Emily Gillingham 
Emily Gillingham
Director of Library Relations, Wiley 
Wiley Asia Pacific Customer Advisory Board, Singapore, August 2013
Wiley Asia Pacific Customer Advisory Board, Singapore, August 2013

When you ask a group of library leaders ‘what is the biggest challenge now faced in your library’, you don’t necessarily expect the answer to be ‘we are’.  But this is in effect what happened at the recent meeting of our Asia Pacific Customer Advisory Board in Singapore.

It was a fascinating meeting, rich in discussion and drawing on the experience of a dozen librarians from across the region; from Australia to Hong Kong, India to Japan.  What is common among all the libraries – large or small, teaching or research-based, public or private – is that there is a re-conceptualizing of the role of the library and of librarians within it underway.  How do you transform the service from the traditional to the new?  This is not a new issue, of course, as libraries throughout the world are at different points along the transformation (and indeed it has come up before at our Europe and North American CAB meetings).  But what was interesting was the extent to which the actual skills and attitudes of librarians themselves are being questioned throughout the region.  It was clear from the Singapore discussion that there is much to be gained from librarians sharing their thoughts and experience and best practice across the group.

As Anne Bell from the University of Sydney Library put it, “We need to re-conceptualize the role of a librarian and the library in the larger ecosystem.  This means we need to question the ‘sacred cows’ of the service; create new areas, shrink others, and change our skillsets”.  Anil Kumar from the Indian Institute of Management Ahmedabad said, “My university is changing and librarians need to be equipped with the right skillset.”  Ng Chay Tuan from Nanyang Technological University in Singapore added, “We need to make sure staff are ready for the changes in both their skillset and their mindset”.  So, it’s not just about the services that are offered, or the skills that librarians have, but also about the mindset which empowers them to deliver that new service.  It’s about having confidence and reaching out beyond the traditional boundaries of the library.  As Lee Cheng Ean of National University of Singapore said, “We want to build the expertise and competency of our staff.  Young librarians have to stretch themselves beyond the day-to-day role, be empowered, and be given the space to grow.”  Or, as Anne Bell said, “we want young staff to have good careers”.  By ‘good’ I also infer that this means ‘long’.

So what does this reskilling involve?  To quote Ng Chay Tuan, “We don't just want to provide content, we want help to create and manage content”.  In other words, the library is moving from being the deliverer of information, to being embedded in the teaching and research activities of the university; supporting the creation of new information, evaluating impact, managing data, data analytics, workflow tools, bibliometrics, teaching writing for the web, SEO, relationship management, research policy and planning, marketing, etc. This assumes reskilling or upskilling for a huge array of new areas.  There are also many new technological demands on librarians which require them to keep up with and teach new tools and solutions, such as Mendeley, Altmetrics, etc.  This poses a challenge, as Mohd Nasir from University of Science Malaysia explains, “Now users ask us about publishing, and understanding that has become the librarian’s job.  We need to relook at ourselves, we need to start learning because everyone thought that librarians know it all and we don’t.”  As Joyce Chen from National Taiwan Normal University says, “Staff needs new skillsets to stay competent and to offer new services.”

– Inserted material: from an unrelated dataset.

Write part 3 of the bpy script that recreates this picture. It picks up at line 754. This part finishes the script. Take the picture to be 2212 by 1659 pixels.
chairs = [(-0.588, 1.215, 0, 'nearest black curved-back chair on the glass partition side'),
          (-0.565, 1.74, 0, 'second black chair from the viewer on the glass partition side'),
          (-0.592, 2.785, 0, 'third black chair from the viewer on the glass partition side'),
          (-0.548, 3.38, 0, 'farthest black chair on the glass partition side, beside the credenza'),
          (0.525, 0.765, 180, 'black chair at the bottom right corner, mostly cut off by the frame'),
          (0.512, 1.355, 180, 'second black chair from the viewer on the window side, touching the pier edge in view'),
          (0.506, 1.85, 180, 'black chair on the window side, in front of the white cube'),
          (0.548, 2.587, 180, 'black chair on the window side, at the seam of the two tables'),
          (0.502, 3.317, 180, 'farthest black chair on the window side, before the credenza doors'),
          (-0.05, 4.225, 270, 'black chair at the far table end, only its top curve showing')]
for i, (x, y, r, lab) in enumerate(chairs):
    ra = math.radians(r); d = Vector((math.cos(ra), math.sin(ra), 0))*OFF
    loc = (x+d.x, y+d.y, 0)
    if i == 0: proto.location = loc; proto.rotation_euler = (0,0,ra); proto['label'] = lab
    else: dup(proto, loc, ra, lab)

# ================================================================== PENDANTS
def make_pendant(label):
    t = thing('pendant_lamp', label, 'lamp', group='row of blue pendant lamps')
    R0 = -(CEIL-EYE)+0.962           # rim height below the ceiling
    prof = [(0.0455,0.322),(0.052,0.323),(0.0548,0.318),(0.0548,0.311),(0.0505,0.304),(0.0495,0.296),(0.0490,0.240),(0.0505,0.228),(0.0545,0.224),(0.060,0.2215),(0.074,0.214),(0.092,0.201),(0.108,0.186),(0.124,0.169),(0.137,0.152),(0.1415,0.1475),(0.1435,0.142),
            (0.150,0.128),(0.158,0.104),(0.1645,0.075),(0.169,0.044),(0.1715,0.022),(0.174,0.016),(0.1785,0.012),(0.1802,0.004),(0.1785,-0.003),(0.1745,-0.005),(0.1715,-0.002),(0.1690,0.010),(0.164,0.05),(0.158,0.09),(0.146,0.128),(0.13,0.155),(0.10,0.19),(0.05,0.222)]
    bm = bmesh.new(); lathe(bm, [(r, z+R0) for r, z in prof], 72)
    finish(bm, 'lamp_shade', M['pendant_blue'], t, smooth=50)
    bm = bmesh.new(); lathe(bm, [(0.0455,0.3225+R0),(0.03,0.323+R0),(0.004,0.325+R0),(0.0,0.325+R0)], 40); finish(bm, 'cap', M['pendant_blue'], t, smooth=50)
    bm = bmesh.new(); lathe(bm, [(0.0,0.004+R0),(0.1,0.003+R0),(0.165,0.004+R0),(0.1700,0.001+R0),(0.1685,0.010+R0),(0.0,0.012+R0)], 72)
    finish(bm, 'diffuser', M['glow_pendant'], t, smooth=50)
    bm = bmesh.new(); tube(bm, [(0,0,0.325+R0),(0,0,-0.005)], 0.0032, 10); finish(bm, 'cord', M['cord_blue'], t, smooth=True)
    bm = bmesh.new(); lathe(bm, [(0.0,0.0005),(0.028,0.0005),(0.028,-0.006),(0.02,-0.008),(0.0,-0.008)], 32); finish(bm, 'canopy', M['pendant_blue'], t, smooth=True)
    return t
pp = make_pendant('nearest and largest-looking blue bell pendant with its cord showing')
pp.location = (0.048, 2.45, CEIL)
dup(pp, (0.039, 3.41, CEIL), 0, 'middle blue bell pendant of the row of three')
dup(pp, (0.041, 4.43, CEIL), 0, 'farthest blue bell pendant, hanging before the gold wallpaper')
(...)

This transformation of the profession can be seen in the change in job postings, with new roles appearing in open access, research assessment, data management etc.  A role like Digital Humanities Librarian requires subject expertise plus technical skills and someone skilled at organizing information.  Not everyone can adjust to this and, indeed, not everyone needs to be able to do everything.  There is a place for a range of specialist skills.  However, all librarians need to be prepared for change, and hanging on to the old role is ultimately not sustainable.  As Li Hai Peng from Hong Kong Baptist University says, “Librarians need to reprioritize and think about the new projects they want to do. That means they need to drop certain things.”  Marilyn Fordyce at the University of Otago in New Zealand, described how they replaced a reference desk librarian who left there with a business analyst – a very concrete example of stopping something in order to start something.

So what is driving this deep re-evaluation of librarians’ roles?  The print to digital migration of content, new access models, new tools and technologies, the economic downturn, in fact, all the same issues which are driving a similar reevaluation of our role and our skillsets within publishing companies like Wiley.  We are grappling with many of the same issues, while transforming ourselves from traditional publishers to providers of knowledge-enabled services and solutions, just as our customers are also transforming from traditional librarians to providers of knowledge-enabled services and solutions.  It will be interesting to see how this reskilling and convergence plays out.